- ITEMS:
● ● ● ● ● ● ●

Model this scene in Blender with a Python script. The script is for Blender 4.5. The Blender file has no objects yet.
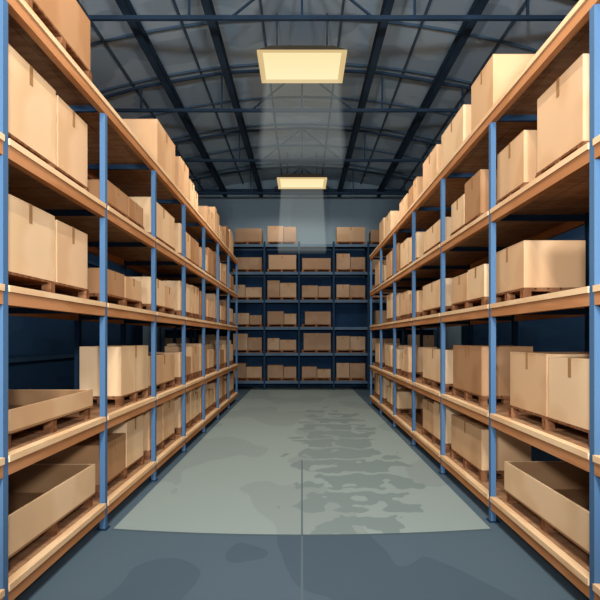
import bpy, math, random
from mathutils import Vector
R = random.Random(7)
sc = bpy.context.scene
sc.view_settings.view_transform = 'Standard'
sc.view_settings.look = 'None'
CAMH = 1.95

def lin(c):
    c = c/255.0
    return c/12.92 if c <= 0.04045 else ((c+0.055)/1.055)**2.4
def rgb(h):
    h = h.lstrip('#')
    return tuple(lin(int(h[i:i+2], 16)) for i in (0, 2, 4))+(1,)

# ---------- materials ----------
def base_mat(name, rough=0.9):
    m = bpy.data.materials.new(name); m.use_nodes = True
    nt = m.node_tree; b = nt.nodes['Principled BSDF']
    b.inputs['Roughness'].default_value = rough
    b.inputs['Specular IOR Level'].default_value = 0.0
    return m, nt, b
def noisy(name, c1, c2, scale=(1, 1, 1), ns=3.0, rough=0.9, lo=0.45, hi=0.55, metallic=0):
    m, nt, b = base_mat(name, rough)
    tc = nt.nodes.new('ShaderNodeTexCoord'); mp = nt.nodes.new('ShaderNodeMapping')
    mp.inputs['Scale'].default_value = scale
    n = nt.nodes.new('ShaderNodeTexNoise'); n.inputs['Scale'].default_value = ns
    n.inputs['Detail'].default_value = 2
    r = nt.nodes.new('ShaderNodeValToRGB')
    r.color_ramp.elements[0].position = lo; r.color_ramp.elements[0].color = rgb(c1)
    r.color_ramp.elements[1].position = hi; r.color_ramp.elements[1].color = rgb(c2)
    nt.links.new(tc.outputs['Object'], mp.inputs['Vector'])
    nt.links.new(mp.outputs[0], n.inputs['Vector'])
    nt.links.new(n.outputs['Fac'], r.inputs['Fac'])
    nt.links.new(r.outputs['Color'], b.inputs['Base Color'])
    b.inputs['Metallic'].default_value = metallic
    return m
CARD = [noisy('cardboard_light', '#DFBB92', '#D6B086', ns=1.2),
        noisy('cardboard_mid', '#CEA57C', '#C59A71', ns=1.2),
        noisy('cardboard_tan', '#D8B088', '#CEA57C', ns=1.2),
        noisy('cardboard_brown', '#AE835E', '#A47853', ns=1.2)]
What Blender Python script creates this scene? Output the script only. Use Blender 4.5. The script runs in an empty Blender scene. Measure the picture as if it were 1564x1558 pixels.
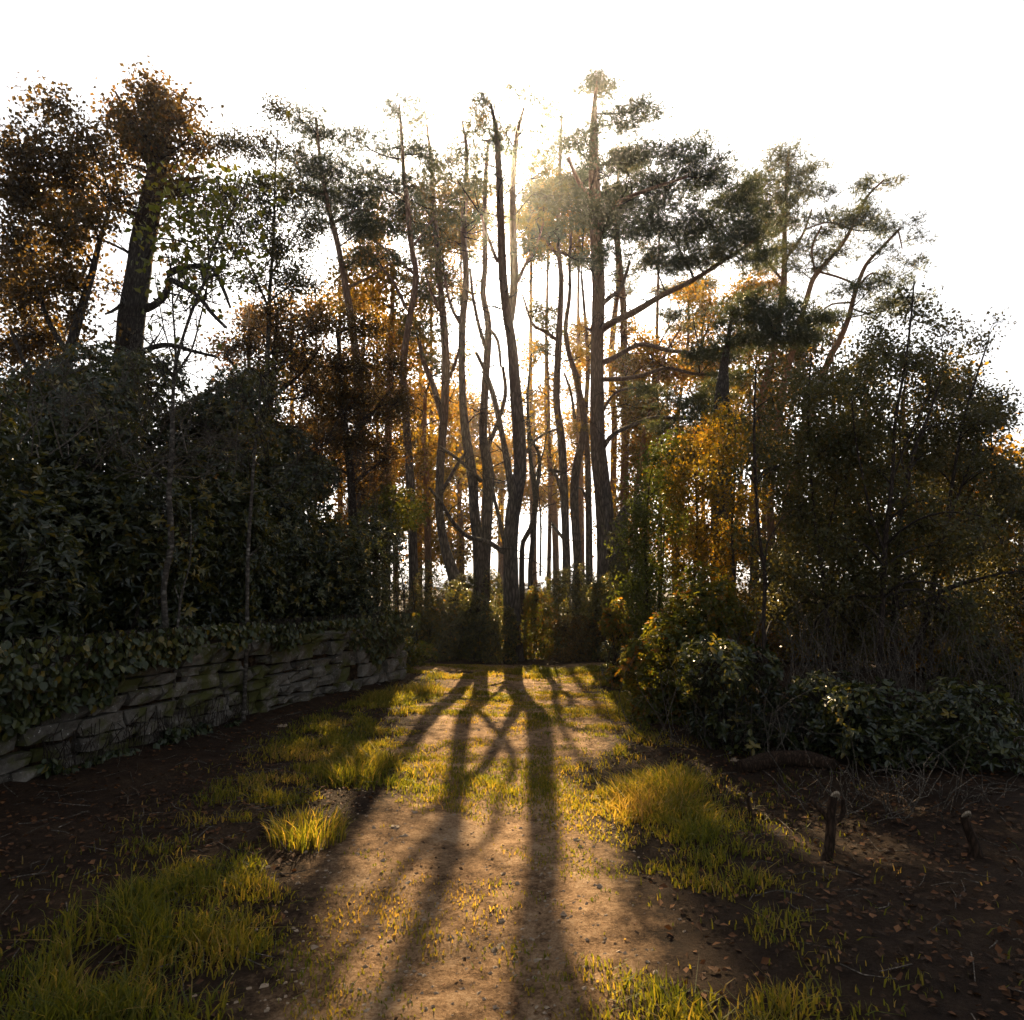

● ● ● ● ● ● ●

- BRIEF: Copy only the part of the records that runs from the first line to the line with "return tuple(lin(int(h[i:i+2], 16))", ends included, leaving pictures out.

- WRITTEN ANSWER:
Model this scene in Blender with a Python script. The script is for Blender 4.5. The Blender file has no objects yet.
import bpy, math, random
from mathutils import Vector
R = random.Random(7)
sc = bpy.context.scene
sc.view_settings.view_transform = 'Standard'
sc.view_settings.look = 'None'
CAMH = 1.95

def lin(c):
    c = c/255.0
    return c/12.92 if c <= 0.04045 else ((c+0.055)/1.055)**2.4
def rgb(h):
    h = h.lstrip('#')
    return tuple(lin(int(h[i:i+2], 16)) for i in (0, 2, 4))+(1,)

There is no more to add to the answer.